G7 Finance Leaders Condemn Hamas ‘Terror Attacks’ on Israel

By Leika Kihara and David Lawder

MARRAKECH, Morocco (Reuters) -Finance leaders of the Group of Seven (G7) advanced nations on Thursday condemned “terror attacks” on Israel by Hamas and voiced their “unwavering” support for Ukraine in its continuing struggle against a Russian invasion.

The escalating geo-political tension overshadowed the G7 gathering chaired by Japan, whose initial agenda focused on seeking solutions for heavily indebted low-income countries and speeding up reforms of multilateral development banks.

“We unequivocally condemn the recent terror attacks by Hamas on the state of Israel and express our solidarity with the Israeli people,” the G7 finance ministers and central bank governors said in a joint statement after the meeting.

The group, made up of the United States, Britain, France, Germany, Italy, Canada and Japan, also voiced its resolve to enforce sanctions and other economic measures against Russia.

“We remain committed to countering any attempts to evade and undermine our sanctions measures,” the G7 officials said, adding that they would monitor the effectiveness of price caps on Russian petroleum products and take “any necessary and appropriate enforcement actions required.”

In a nod to a push made by Europe, the G7 members said they would consider ways to spend proceeds from frozen Russian assets for Ukraine’s reconstruction.

“We will explore how any extraordinary revenues held by private entities stemming directly from immobilized Russian sovereign assets … could be directed to support Ukraine and its recovery and reconstruction in compliance with applicable laws,” the statement said.

The gathering in Marrakech, held on the sidelines of the International Monetary Fund and World Bank annual meeting taking place in Morocco, was the first in-person talks among G7 finance leaders since the Middle East crisis began less than a week ago.

Japanese Finance Minister Shunichi Suzuki said many G7 participants voiced concern and condemnation over the escalating conflict in the Middle East.

“This was not on the G7 agenda, so many participants spent time voicing their views,” he said in the chair news conference after the meeting. Once a proposal on how to phrase the issue in the statement was made, “there weren’t calls for any language to be added or removed,” he said.

The G7 statement made no mention on the potential impact of the crisis on the global economy.
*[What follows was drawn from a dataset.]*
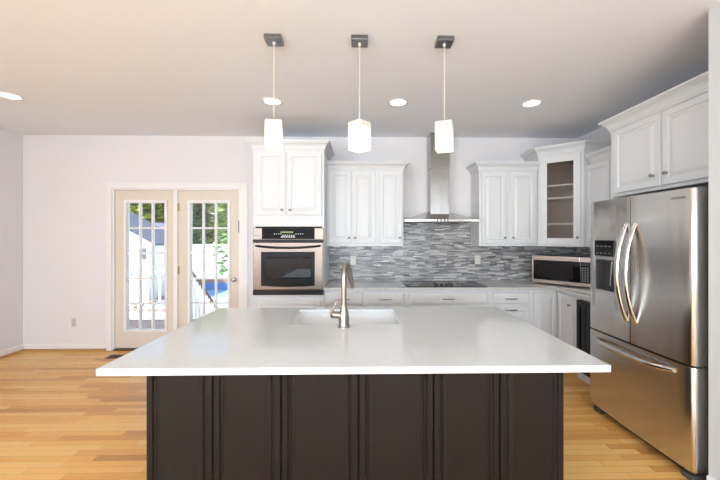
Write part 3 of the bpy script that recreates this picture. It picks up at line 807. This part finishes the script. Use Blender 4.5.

But Bank of Japan Governor Kazuo Ueda said the conflict, while not immediately leading to a change in his view on the global outlook, was another a layer of uncertainty.

“Developments in Ukraine has heightened uncertainty over the global economic outlook, thereby making it difficult to navigate monetary policy,” Ueda told the briefing. “The latest developments in the Middle East add to this uncertainty.”